Permettez que je vous parle simplement ce matin d’un homme qui passe pratiquement inaperçu dans ce long récit de la passion et pourtant qui aurait certainement beaucoup de choses à nous dire.
Il s’agit d’un certain Simon de Cyrène… Vous savez, celui qui a aidé Jésus à porter sa Croix sur le chemin du Calvaire.
Que savons-nous de lui ? Rien ou presque rien… Il était originaire de Cyrène. Et Cyrène, c’est en Afrique du Nord ! Il venait de l’étranger ! Les noms de ses fils évoquent l’ouverture à tous les horizons : Alexandre, du monde grec et Rufus de consonance romaine. Il revenait des champs. Sans doute avait-il travaillé dur. Et à l’heure de midi où le soleil tape fort, il rentrait fatigué à la maison.
Enfin ce qu’on sait c’est qu’ils le réquisitionnèrent, lui, le passant, pour porter la croix.
Ce qui me frappe chez Simon, c’est à la fois son anonymat et la place privilégiée qu’il a prise dans le Mystère de la passion du Christ. Anonyme… Car on n’a pas reparlé de lui. Il n’a jamais eu sa place dans le catalogue des saints. Il est rentré dans la nuit et l’oubli de l’histoire.
Et pourtant quelle place il a eue ! Il a porté la croix du Christ, le seul ! Il était à côté de Lui. Il a senti son souffle ! Il l’a vu souffrir, pleurer. Et ce faisant, il a été le partenaire du plus bouleversant événement de l’histoire : ce chemin de croix où Dieu lui-même a donné sa vie pour que tous les hommes, sans exception, soient sauvés ! En cette heure d’épreuve extrême, Dieu a eu besoin d’un homme, d’un frère. Simon, toi l’étranger, toi qui simplement passait par là, ce jour-là, sans le savoir, tu es devenu le premier disciple de ce Jésus qui avait dit auparavant : "Celui qui veut être mon disciple, qu’il prenne sa croix et qu’il me suive."
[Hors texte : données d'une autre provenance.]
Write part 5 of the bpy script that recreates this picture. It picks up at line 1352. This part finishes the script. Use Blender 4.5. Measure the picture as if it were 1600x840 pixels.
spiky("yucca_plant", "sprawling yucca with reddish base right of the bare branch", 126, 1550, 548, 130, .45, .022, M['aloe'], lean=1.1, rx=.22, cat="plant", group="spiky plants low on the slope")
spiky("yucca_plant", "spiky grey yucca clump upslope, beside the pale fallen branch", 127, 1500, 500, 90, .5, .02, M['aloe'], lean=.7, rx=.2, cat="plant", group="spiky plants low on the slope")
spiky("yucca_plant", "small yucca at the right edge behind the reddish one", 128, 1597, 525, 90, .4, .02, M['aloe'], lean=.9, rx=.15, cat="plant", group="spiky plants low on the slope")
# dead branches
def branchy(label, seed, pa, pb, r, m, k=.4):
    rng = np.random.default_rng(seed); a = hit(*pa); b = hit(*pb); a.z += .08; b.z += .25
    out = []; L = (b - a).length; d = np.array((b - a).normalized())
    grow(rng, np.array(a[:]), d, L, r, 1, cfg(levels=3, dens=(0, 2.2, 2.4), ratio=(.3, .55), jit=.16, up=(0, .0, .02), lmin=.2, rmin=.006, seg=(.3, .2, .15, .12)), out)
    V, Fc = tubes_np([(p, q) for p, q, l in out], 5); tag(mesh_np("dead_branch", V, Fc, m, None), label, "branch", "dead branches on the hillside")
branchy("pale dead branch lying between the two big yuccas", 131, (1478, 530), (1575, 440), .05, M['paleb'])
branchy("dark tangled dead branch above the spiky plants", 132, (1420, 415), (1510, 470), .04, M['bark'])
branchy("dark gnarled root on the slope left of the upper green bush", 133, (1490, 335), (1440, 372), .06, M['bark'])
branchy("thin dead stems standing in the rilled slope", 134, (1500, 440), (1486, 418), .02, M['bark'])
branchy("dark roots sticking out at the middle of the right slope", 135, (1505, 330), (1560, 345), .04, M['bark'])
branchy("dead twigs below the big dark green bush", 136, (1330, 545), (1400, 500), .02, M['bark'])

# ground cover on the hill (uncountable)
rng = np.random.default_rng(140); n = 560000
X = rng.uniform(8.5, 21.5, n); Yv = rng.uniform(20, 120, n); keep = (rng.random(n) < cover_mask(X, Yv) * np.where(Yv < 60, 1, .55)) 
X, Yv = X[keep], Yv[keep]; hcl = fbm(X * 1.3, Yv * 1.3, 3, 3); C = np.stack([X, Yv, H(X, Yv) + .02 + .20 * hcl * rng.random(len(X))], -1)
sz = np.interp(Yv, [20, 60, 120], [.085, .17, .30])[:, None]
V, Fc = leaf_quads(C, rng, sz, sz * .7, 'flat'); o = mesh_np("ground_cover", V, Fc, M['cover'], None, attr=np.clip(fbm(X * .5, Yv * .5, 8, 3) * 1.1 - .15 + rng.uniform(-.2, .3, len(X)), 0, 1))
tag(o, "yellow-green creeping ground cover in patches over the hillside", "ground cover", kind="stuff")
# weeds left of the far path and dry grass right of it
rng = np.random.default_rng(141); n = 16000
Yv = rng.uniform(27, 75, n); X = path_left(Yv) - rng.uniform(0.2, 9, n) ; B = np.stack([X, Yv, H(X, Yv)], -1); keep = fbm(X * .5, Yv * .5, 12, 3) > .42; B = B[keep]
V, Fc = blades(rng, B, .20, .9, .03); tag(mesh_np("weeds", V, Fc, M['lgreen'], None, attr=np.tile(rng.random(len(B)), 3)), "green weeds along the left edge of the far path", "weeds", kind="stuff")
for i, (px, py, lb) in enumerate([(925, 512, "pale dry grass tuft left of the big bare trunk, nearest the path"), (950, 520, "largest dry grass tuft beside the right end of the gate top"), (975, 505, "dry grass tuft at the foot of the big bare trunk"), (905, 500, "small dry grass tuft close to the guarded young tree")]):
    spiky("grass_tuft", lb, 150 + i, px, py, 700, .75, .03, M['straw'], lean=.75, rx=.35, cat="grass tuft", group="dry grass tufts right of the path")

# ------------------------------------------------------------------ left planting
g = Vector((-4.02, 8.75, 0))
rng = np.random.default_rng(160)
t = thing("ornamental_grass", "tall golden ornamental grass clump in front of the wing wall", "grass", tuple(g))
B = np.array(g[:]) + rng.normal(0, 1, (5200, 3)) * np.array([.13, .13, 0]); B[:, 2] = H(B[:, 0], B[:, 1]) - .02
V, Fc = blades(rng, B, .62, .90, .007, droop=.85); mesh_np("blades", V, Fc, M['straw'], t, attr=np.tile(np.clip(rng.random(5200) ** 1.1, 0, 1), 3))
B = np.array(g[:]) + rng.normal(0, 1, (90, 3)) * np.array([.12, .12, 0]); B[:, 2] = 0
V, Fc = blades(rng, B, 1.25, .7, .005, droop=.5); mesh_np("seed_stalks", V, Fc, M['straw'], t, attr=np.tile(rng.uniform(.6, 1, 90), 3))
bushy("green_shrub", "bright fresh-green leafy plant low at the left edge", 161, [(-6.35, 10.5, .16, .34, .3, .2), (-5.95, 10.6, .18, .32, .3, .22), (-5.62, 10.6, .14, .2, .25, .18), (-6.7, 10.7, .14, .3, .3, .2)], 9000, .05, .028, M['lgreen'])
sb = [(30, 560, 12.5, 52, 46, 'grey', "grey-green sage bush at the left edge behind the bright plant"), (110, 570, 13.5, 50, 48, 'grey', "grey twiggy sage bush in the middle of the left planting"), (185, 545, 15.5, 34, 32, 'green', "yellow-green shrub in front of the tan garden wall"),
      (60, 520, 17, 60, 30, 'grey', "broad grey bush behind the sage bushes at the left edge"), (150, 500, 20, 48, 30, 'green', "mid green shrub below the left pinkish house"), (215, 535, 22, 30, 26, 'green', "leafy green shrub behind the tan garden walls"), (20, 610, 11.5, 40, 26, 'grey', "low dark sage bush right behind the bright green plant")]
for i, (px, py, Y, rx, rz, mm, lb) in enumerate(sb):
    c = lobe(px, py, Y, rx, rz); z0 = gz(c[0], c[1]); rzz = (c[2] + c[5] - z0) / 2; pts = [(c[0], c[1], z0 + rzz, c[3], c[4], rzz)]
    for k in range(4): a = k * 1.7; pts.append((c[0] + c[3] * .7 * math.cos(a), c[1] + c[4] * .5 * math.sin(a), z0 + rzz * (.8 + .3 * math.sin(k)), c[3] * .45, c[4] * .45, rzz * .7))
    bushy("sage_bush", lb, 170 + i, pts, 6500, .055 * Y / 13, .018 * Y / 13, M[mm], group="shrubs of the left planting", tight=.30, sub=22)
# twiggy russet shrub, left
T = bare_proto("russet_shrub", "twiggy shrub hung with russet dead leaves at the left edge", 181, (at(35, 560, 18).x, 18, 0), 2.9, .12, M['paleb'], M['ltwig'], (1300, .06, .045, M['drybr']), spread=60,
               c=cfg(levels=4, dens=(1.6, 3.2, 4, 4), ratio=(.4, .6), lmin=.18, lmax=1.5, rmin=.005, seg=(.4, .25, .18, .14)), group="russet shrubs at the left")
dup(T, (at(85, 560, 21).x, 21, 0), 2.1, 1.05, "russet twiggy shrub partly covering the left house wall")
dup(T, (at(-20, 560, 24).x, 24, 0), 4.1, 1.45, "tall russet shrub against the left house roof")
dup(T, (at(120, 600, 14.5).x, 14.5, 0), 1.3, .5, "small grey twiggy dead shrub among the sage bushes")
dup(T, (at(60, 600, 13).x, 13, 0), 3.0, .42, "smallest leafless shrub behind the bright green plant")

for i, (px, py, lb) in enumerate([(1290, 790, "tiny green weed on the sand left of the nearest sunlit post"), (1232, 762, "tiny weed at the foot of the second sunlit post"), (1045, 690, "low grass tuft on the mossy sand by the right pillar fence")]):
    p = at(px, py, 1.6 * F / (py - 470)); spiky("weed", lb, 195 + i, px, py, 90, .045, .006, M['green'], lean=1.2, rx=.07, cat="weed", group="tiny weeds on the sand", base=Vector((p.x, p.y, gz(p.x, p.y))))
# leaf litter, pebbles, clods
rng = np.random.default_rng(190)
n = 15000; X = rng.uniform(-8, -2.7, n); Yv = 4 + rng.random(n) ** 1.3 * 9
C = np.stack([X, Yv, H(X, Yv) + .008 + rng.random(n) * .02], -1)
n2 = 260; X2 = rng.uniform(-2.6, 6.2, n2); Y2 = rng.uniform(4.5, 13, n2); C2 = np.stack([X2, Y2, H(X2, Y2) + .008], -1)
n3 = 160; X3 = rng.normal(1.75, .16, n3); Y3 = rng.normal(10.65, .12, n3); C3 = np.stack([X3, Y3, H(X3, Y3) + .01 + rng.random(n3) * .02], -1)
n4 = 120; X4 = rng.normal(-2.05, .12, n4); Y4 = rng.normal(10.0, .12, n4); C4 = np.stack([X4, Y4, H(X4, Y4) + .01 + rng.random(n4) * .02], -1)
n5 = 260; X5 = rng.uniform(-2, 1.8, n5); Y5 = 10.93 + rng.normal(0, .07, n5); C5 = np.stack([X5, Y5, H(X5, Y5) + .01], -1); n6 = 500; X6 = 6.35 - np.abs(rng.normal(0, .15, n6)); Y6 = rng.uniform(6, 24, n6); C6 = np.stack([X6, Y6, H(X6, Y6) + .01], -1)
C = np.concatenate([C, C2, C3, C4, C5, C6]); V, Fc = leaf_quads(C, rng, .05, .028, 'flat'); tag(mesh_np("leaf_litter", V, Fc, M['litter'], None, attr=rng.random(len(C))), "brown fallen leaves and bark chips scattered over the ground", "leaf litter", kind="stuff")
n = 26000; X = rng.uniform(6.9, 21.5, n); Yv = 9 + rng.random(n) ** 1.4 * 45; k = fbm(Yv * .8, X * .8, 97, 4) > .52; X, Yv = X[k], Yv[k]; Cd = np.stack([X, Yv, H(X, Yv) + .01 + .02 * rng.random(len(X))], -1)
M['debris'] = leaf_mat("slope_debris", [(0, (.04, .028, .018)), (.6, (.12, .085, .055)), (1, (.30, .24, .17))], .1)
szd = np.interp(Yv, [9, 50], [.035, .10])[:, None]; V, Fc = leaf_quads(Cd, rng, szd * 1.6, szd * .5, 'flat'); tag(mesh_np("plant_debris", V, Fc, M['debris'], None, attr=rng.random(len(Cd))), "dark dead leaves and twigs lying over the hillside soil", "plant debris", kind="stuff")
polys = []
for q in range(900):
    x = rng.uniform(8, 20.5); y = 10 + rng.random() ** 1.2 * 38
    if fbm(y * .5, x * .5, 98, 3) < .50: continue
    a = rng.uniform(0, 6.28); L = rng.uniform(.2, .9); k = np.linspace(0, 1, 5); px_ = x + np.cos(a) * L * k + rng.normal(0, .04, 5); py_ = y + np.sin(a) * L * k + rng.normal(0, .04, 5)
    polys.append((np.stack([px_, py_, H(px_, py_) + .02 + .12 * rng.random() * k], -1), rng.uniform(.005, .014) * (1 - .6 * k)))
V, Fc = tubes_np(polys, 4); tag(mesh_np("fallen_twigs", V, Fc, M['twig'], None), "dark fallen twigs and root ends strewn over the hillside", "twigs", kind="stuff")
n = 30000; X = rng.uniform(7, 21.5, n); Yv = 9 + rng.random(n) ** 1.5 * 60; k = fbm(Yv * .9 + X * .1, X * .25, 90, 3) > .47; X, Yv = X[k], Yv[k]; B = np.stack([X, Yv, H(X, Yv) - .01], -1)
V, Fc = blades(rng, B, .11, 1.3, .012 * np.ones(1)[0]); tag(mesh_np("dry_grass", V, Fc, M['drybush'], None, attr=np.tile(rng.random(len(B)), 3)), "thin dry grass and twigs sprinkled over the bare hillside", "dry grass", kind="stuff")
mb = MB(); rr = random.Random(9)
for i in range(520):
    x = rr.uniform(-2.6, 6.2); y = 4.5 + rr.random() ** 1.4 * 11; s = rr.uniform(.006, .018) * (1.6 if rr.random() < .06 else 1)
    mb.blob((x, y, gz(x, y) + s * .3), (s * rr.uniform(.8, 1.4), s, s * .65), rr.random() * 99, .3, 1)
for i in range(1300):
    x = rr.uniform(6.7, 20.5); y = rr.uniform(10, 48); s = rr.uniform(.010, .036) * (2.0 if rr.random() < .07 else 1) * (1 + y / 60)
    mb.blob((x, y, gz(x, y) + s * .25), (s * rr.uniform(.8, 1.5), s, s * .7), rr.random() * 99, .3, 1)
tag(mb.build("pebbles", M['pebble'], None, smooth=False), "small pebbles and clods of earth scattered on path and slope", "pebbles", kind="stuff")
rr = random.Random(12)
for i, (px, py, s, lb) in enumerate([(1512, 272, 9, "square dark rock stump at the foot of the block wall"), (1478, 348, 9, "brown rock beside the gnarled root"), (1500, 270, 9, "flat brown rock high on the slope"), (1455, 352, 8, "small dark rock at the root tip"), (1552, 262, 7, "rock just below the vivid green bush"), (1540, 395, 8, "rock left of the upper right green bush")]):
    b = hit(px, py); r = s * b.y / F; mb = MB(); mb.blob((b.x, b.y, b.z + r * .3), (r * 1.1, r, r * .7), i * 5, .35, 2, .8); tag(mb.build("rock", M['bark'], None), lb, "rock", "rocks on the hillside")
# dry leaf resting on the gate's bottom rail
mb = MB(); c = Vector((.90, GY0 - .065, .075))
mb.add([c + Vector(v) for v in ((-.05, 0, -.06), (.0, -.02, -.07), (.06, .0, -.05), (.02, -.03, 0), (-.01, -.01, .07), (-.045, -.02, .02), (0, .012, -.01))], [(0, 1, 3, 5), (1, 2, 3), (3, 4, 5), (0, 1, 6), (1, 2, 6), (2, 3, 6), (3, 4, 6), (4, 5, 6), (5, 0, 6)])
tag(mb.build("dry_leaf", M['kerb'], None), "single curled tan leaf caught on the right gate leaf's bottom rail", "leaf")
En ce jour-là, Simon, tu as pris la place de disciple, bien avant les apôtres qui s’étaient enfuis, bien avant cet autre Simon qui lui-même avait renié. Tu t’es compromis avec le condamné, rejeté, objet du mépris de tous.
Ce Simon de Cyrène est le frère de tant de gens très simples… Il y en a parmi vous, frères qui avez tenu à participer, par votre présence, dans cette église, ou par la télévision, à cette célébration des Rameaux.
Ces gens-là ne sont pas forcément des familiers de l’église. Ce ne sont pas des militants, comme on dit. On ne les trouve pas forcément dans les Conseils Pastoraux ou Paroissiaux. Mais quand il faut prendre sa place auprès de quelqu’un qui porte douloureusement sa croix, ça, ils savent le faire, sans publicité.
C’est cette famille qui a su accueillir les enfants du voisin de palier dans le H.L.M. quand les disputes s’amplifiaient entre les parents. C’est cet ami qui a su rester fidèle à l’homme tombé en prison alors que tous les autres l’on abandonné. C’est cette maman qui, à bout d’arguments et de fatigue, accueille encore et encore son enfant retombé dans la drogue.
Frères et soeurs, dans cette société si dure, traversée de tant de peurs, grande est la solitude de ceux qui à l’image du Christ portent leur croix.
Simon de Cyrène nous montre le chemin, lui le lointain s’est fait le prochain. Il a su partager la passion du Christ. Avec lui, désormais, nous savons que s’il y a des croix impossibles à écarter, reste l’immense appel à s’aider à les porter les uns les autres.
C’est ce qu’affirme à sa manière ce beau texte du Concile : "En effet puisque le Christ est mort pour tous et que la vocation dernière de l’homme est réellement unique, nous devons tenir que l’Esprit Saint offre à tous, d’une façon que Dieu seul connaît, la possibilité d’être associés au mystère pascal du Christ."